>> BEGIN Input rows
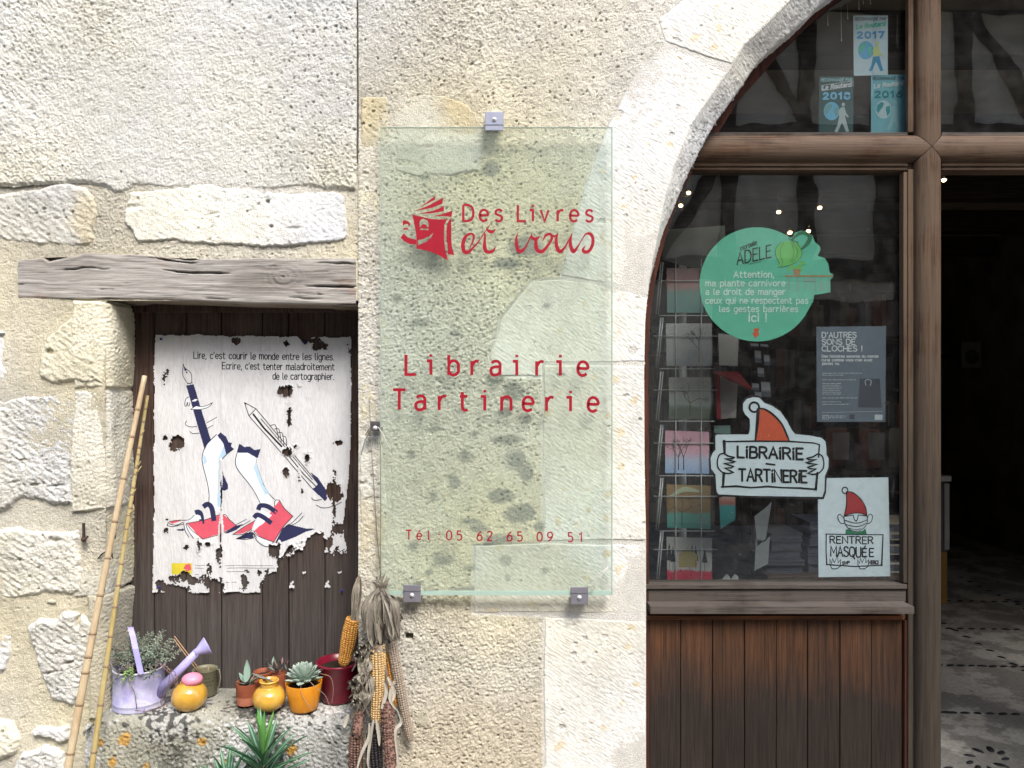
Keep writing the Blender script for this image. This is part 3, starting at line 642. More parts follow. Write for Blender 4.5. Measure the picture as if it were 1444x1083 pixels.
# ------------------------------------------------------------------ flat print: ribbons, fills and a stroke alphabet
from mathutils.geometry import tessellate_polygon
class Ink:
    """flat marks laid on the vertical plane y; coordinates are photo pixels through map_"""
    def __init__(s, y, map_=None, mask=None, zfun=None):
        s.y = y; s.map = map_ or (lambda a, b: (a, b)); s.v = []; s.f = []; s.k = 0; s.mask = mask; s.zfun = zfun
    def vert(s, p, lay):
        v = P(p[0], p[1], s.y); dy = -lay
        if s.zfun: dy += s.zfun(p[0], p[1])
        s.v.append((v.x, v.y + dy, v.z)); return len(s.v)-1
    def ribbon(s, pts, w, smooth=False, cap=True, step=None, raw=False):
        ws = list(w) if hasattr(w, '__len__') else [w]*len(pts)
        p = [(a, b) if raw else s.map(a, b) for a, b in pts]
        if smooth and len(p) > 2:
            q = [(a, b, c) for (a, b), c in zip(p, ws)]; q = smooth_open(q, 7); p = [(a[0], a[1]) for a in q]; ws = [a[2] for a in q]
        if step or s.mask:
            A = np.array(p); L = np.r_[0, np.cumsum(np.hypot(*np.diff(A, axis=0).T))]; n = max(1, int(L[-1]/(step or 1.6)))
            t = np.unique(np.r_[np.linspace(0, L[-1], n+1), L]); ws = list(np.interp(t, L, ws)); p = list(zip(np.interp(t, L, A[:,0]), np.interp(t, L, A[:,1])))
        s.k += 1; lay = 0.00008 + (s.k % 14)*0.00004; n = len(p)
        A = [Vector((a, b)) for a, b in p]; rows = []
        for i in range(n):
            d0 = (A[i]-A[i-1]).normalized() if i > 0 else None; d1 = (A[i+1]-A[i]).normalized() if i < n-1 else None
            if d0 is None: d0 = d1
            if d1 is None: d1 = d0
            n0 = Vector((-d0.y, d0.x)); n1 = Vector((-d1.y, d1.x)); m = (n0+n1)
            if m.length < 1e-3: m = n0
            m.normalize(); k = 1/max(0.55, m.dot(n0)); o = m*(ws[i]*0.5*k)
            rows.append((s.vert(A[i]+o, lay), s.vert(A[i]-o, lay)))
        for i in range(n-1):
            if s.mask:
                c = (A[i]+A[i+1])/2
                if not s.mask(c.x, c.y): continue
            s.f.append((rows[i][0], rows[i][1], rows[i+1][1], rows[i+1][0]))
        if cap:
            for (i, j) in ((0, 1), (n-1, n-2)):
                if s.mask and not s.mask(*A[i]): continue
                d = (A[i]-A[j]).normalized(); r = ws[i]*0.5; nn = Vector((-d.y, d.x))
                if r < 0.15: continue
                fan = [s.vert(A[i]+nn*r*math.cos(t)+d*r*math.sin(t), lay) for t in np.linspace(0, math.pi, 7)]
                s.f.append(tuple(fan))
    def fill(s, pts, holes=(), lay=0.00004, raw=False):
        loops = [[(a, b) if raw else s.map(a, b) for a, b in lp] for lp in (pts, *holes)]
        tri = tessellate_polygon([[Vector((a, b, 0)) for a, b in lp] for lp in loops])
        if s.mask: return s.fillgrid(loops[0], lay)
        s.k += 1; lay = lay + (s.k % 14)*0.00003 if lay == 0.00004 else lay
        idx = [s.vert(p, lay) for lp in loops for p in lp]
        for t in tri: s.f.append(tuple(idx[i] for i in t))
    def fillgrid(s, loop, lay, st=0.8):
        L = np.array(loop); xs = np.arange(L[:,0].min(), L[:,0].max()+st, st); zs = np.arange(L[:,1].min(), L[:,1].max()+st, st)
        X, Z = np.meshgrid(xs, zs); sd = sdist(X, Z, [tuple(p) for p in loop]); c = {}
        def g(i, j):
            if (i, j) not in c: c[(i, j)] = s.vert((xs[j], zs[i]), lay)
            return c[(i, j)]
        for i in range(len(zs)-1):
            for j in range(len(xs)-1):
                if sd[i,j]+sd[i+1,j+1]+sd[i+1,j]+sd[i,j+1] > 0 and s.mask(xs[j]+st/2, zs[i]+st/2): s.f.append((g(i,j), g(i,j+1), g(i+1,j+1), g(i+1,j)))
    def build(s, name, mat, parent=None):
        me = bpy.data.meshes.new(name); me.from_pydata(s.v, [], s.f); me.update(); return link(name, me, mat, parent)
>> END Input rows
>> BEGIN Input rows
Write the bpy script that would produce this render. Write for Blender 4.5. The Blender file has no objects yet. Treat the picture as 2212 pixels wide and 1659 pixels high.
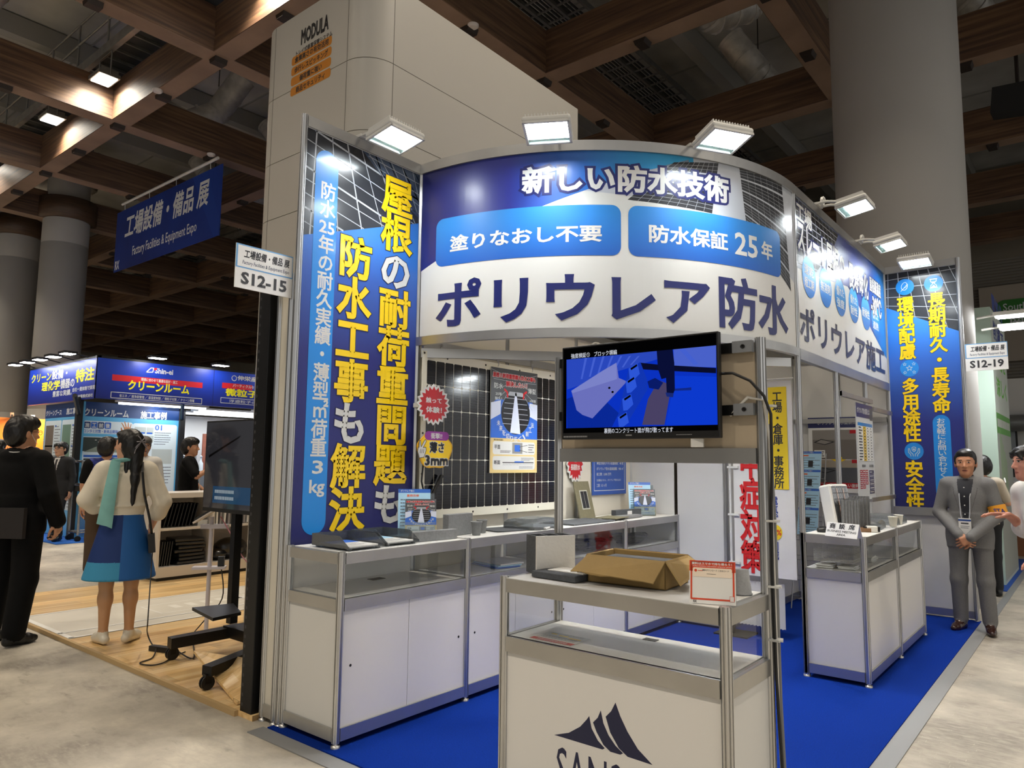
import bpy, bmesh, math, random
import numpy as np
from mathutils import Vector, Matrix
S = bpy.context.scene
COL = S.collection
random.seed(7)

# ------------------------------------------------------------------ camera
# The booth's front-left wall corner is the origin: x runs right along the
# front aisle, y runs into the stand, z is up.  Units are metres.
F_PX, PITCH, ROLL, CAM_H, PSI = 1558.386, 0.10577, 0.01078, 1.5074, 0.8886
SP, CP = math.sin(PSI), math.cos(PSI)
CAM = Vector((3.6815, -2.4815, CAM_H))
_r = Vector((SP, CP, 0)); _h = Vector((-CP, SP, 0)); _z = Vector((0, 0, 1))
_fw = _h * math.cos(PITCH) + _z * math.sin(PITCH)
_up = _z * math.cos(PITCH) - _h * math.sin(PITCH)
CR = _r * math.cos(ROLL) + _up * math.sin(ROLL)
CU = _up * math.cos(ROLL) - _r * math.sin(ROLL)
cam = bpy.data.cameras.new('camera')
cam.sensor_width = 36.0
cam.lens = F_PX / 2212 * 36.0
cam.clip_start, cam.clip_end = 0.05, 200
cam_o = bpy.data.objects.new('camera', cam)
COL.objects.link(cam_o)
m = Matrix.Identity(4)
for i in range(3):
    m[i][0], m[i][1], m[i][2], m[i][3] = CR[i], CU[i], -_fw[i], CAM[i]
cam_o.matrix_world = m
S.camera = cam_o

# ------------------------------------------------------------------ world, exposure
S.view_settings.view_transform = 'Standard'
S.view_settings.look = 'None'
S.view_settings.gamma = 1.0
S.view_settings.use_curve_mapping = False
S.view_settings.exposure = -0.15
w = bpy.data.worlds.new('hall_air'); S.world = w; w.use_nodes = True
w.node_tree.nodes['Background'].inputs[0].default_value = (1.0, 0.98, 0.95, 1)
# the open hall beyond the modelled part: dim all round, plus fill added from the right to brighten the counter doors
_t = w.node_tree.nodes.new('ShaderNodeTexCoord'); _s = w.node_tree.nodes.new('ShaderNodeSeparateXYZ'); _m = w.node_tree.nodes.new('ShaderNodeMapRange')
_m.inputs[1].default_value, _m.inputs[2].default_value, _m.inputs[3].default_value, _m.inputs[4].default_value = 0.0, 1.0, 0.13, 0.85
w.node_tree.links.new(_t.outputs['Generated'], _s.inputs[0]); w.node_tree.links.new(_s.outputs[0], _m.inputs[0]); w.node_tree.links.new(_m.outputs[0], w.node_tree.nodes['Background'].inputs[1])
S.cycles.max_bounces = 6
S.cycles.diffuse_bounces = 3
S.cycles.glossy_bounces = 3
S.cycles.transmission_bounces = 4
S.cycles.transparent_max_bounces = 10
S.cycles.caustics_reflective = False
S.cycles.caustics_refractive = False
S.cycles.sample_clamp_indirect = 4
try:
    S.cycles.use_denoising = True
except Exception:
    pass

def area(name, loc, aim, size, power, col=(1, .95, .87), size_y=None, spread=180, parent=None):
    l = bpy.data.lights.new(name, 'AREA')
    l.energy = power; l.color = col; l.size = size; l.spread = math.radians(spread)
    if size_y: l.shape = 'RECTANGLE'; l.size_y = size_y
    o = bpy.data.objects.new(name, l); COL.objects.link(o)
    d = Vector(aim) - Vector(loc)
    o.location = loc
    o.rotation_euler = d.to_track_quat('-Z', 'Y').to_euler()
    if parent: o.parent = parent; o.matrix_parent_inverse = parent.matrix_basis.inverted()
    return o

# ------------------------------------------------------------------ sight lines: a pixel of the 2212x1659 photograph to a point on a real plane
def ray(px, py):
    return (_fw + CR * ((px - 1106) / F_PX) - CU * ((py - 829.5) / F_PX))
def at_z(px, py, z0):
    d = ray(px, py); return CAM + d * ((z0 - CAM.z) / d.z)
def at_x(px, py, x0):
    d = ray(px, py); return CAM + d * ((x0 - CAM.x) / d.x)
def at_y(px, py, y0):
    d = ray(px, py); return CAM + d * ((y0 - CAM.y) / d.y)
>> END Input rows
>> BEGIN Input rows
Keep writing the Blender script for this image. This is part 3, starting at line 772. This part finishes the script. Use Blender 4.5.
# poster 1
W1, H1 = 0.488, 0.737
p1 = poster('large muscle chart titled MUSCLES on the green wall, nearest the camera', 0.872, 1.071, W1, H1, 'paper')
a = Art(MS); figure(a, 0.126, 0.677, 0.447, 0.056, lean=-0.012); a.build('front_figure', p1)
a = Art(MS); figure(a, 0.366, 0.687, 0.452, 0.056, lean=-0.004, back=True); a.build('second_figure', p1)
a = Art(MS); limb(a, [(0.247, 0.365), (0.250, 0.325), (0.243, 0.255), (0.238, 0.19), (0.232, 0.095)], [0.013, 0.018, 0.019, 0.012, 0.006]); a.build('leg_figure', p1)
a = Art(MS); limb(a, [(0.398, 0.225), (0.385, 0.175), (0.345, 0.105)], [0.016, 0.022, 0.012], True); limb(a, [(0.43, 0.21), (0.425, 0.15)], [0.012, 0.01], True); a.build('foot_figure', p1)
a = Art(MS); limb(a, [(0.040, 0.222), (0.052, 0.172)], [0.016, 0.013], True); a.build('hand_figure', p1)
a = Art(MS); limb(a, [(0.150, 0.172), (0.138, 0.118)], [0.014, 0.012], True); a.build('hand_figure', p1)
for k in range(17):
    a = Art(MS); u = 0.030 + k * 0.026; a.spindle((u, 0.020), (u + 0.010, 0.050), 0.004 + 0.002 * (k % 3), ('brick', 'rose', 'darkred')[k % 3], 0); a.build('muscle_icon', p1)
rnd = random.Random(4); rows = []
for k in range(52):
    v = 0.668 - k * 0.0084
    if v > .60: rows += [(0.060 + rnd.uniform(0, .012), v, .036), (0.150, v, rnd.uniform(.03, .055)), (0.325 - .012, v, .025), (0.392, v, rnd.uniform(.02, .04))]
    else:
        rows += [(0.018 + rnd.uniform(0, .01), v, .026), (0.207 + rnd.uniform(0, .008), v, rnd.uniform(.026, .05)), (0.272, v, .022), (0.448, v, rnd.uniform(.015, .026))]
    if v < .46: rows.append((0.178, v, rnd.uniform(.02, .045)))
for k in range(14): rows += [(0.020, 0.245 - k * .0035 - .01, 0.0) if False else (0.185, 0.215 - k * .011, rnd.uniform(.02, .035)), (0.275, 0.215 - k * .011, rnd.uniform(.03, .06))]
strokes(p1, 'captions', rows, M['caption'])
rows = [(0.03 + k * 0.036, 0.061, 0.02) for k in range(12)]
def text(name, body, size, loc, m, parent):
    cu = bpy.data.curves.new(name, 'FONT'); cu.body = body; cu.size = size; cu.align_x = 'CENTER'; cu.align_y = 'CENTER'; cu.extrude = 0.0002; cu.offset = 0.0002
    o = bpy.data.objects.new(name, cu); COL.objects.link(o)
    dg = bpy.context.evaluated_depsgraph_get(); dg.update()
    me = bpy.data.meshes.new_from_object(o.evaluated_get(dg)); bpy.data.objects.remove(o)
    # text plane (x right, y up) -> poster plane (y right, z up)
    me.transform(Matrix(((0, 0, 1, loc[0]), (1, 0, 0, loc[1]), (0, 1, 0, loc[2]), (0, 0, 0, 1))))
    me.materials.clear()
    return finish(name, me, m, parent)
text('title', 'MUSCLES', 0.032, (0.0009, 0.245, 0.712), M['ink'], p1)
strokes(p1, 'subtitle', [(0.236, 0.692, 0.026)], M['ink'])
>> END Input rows
* Work to do: Return exactly the lines from the one with "Write the bpy" to the one with "random.seed(7)", both ends kept, and only those. Images are left out.

* Written response:
Write the bpy script that would produce this render. Write for Blender 4.5. The Blender file has no objects yet. Treat the picture as 2212 pixels wide and 1659 pixels high.
import bpy, bmesh, math, random
import numpy as np
from mathutils import Vector, Matrix
S = bpy.context.scene
COL = S.collection
random.seed(7)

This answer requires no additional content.